Continuing the push for rate relief

Continuing the push for rate relief

Lobbying for farm rate relief remains a priority for East Gippsland Shire Council mayor, Cr Natalie O’Connell.

In the past week the mayor has again pleaded the case of the region’s drought-stricken farmers in meetings with the Minister for Agriculture, Jaclyn Symes, and the office of Premier, Daniel Andrews.

“Again, I requested a rate subsidy from the Victorian Government because our farmers need help. Council needs the government to provide the rate assistance as providing a subsidy from within our own budget is something we cannot absorb without impacts to services, maintenance and infrastructure,” Cr O’Connell said.

“For several months, the Minister for Agriculture, Jaclyn Symes, and I, have had fortnightly contact to discuss the drought situation and potential further assistance.

“Our farmers need to know if the state is going to provide rate relief so they can plan and further prepare for this continuing drought.”

Cr O’Connell said she was well aware there has been considerable public discussion since the release of Council’s 2019/20 Draft Budget a fortnight ago critical that it did not propose enough support for East Gippsland farmers.

“As a result, councillors indicated we may revisit the Draft Budget prior to the public submissions formally closing,” Cr O’Connell said.

Cr O’Connell said the proposed rise in farm rate revenue could be attributed to a  combination of factors, including farm land valuations increasing.

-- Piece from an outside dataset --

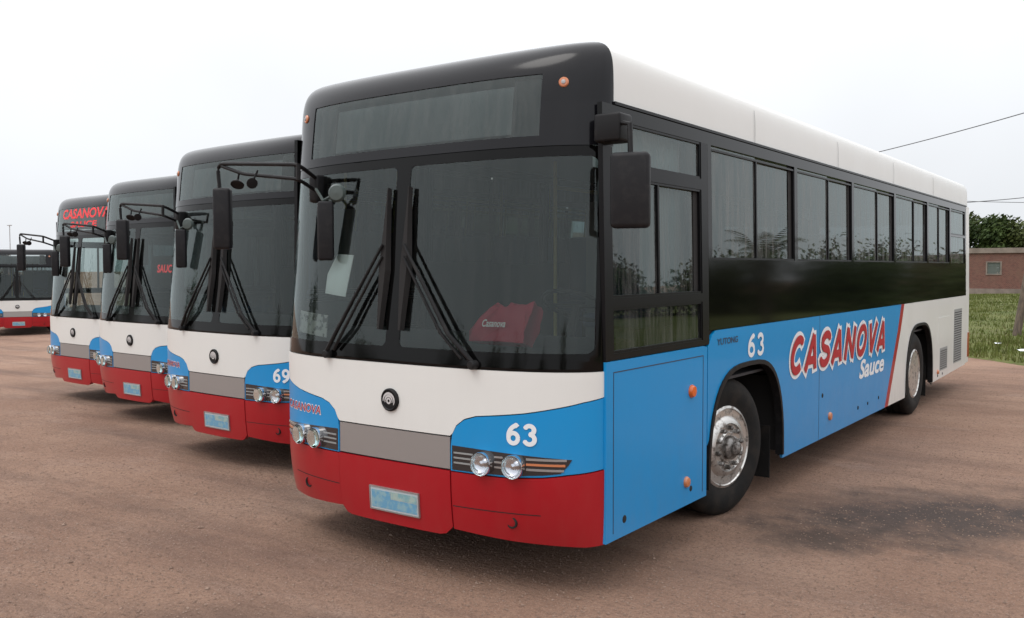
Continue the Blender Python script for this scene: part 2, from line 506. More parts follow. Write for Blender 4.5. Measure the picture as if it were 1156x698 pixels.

“Land valuations are conducted annually by independent contractors working for the Valuer-General Victoria and council has no formal means to appeal. However, our officers have certainly asked for clarification on how and why farm land valuations could increase during a prolonged drought,” Cr O’Connell said.

“There are many elements that go into making up a rate valuation notice, such as land valuations, the rate on Capital Improved Value, the municipal charge and other fees and charges. However, we understand the majority of ratepayers are only interested in the bottom line – what they must pay.”

The mayor said it was also important to remember the flow-on impacts of drought to farm related businesses reliant on the agriculture sector for their turnover, and how the ‘tightening of the belt’ often means less activity in the commercial and retail sectors.